In una raffineria, nella maggior parte dei casi, l’idrogeno è autoprodotto e rappresenta una quota sostanziale delle emissioni di CO2. Una raffineria ad alta complessità ed alta resa in distillati medi emette 35-40 kgCO2 per barile e la produzione di idrogeno può rappresentare fino al 50% del totale delle emissioni. L’idrogeno viene usato nei processi di raffinazione e si lega chimicamente agli idrocarburi di origine minerale.

Se una raffineria con queste caratteristiche utilizzasse esclusivamente idrogeno blu o verde nei suoi processi, continuando a lavorare petrolio, produrrebbe carburanti con un contenuto “green” al 3-4%. Sarebbe un risultato non sufficiente rispetto all’obiettivo finale, ma verrebbe ottenuto senza costi aggiuntivi e senza impatto su consumatori e sul sistema di distribuzione. La stima è stata fatta tenendo conto che al momento il costo dell’idrogeno è elevato ed una gestione ottimale della raffineria prevede che il suo consumo vada minimizzato. In uno scenario in cui l’idrogeno compete con i combustibili fossili, le raffinerie sarebbero capaci di assorbirne quantitativi maggiori e fornire carburanti idrogenati a contenuto green più elevato.

L’idrogeno sostenibile permetterebbe ancora lo sviluppo di hub industriali presso grossi produttori di CO2 o presso grossi consumatori di idrogeno. In questa ottica, le raffinerie rientrano in entrambe le categorie. La contemporanea disponibilità di CO2 e di idrogeno renderebbe possibile la produzione di “efuelstramite processi Fischer-Tropsch (FT), che prevedono la reazione di CO2 e idrogeno sostenibile per formare una miscela di idrocarburi con composizione paragonabile ad un grezzo leggero. Lo svantaggio di questa tecnologia è che la quantità di elettricità consumata è oltre il doppio del contenuto energetico del carburante prodotto.

Il prodotto FT è caratterizzato da un altissimo contenuto di paraffina che lo rende poco adatto a raffinerie convenzionali.
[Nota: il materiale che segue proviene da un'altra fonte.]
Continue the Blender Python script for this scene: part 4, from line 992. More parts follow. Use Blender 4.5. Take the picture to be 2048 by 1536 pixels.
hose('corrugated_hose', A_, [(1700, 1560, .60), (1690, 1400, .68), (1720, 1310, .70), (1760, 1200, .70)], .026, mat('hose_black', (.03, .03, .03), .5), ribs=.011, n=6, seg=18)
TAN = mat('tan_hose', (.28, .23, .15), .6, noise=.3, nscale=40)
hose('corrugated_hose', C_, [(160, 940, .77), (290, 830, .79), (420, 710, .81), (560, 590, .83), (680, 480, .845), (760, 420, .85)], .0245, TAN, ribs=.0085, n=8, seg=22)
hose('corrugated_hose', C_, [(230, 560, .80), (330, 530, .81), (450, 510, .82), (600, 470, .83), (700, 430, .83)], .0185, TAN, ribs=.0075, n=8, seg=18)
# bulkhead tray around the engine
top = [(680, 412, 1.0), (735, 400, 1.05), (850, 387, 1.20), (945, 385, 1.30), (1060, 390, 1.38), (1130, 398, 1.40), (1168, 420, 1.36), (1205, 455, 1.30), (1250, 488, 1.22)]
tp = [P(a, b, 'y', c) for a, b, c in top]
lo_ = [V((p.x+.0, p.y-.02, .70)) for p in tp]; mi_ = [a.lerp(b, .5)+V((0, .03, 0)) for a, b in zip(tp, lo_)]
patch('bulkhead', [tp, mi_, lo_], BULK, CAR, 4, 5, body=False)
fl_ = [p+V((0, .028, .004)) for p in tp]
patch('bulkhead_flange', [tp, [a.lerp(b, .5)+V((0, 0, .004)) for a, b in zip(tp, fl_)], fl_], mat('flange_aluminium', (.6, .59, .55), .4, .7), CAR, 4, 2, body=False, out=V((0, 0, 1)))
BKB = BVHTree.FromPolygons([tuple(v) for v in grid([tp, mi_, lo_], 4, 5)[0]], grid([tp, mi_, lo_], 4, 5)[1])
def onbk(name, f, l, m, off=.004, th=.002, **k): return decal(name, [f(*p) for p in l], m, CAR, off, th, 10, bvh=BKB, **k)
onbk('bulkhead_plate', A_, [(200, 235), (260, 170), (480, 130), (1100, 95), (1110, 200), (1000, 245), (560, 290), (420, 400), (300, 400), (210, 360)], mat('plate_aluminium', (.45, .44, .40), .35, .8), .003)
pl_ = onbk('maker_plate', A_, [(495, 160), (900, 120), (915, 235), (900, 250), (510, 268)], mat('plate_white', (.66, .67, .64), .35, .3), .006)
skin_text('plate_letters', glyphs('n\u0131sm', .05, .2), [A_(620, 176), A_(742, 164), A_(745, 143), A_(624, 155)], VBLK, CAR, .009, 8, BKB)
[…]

Normalmente le paraffine pesanti vengono sottoposte ad hydrocracking e isomerizzazione per convertire residuo e migliorare le caratteristiche a freddo. La nafta e` difficile da ottanizzare, ma è di altissima qualita come carica per impianti di etilene. Il gasolio ha alto cetano ma densità troppo bassa rispetto alla specifica EN590 e va quindi miscelato con il gasolio convenzionale. Il residuo può essere utilizzato per produrre lubrificanti di alta qualità. L’integrazione in raffineria permetterebbe di continuare ad usare logistica ed infrastruttura esistente.
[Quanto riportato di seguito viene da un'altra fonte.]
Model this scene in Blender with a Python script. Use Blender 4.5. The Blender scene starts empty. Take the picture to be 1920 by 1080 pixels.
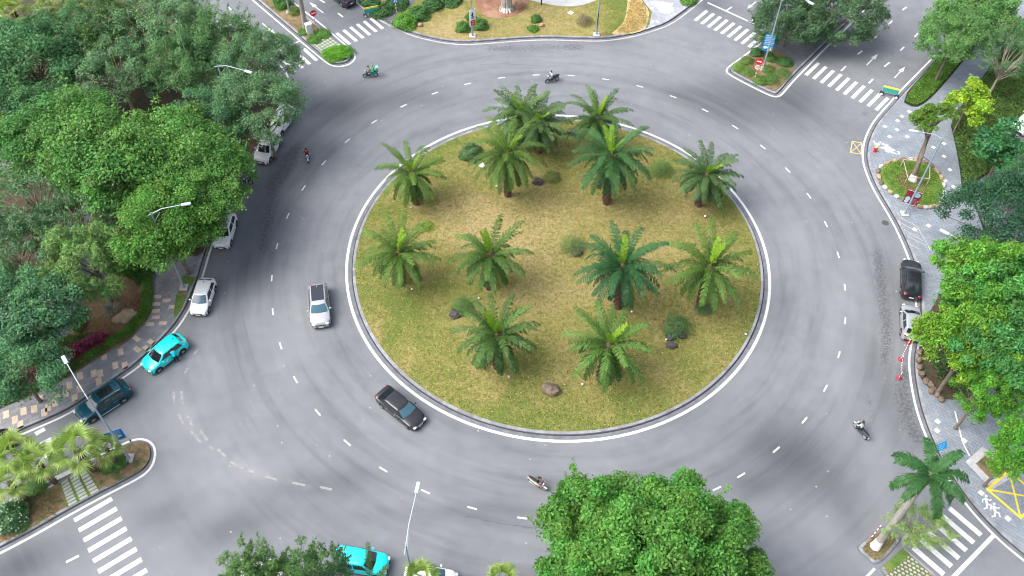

Con l’idrogeno sostenibile sarebbe possibile anche produrre biocarburanti a zero emissioni. L’idrogenazione di biomasse, infatti, richiede quantità ingenti di idrogeno e, nel caso in cui questo venga fornito come “grey”, il biodiesel manterrebbe una quota di circa il 15% di componente fossile. Il passaggio ad idrogeno sostenibile eliminerebbe anche questa quota residua di emissioni. È utile osservare che il modo migliore per produrre biocarburanti a costi competitivi sarebbe collocare gli impianti in siti di raffinazione per avere economie di scopo nell’utilizzo di infrastrutture e servizi.

Risulta chiaro come le raffinerie siano piattaforme ideali per sviluppare idrogeno sostenibile, a patto che quest’ultimo risulti competitivo.
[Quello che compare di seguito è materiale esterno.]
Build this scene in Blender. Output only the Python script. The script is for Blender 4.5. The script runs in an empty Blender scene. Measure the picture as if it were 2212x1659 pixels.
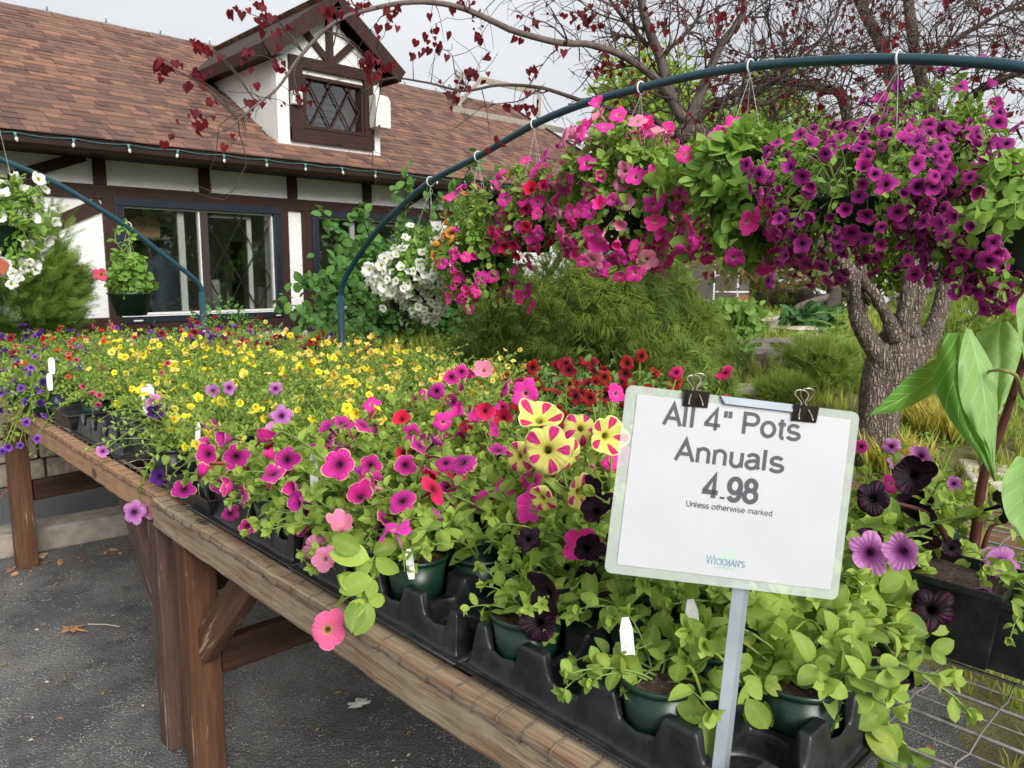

Fonte: Elaborazione dell’autore

Elettrificazione dei processi

Uno sviluppo tecnologico di tipo completamente diverso è l’elettrificazione di processi chimici. Le tecnologie di processo esistenti sono state sviluppate col paradigma, non più valido, che l’elettricità è una forma di energia più costosa rispetto a quella termica. Negli impianti di idrogeno ed etilene il reattore è un forno. La reazione avviene in tubi che sono portati ad altissima temperatura tramite bruciatori. BASF ed Haldor Topsoe stanno sviluppando tecnologie a resistenza elettrica in cui elevate temperature verrebbero generate facendo passare, nelle pareti dei tubi alti, flussi di corrente. La tecnologia potrebbe essere applicata ad altri processi endotermici. Questo tipo di tecnologia ridurrebbe drasticamente dimensioni e consumi energetici dei reattori.

Quindi, nonostante l’incertezza, ci sono alcuni punti fermi che definiscono la sfida che il downstream dovrebbe affrontare. Il primo è che la riduzione di domanda di carburanti di origine minerale porterebbe ad una riduzione della necessità di lavorare grezzo e ad una necessità di riorientare la lavorazione delle raffinerie verso petrolchimica o specialties. Il posizionamento competitivo delle raffinerie passerebbe attraverso la loro capacità di posizionarsi come hubs di idrogeno sostenibile che verrebbe usato per idrogenare grezzo, biomasse o produrre e-fuels. Ovviamente, targets sempre più aggressivi di riduzione delle emissioni porterebbero le raffinerie a lavorare sempre meno grezzo e sempre più cariche alternative.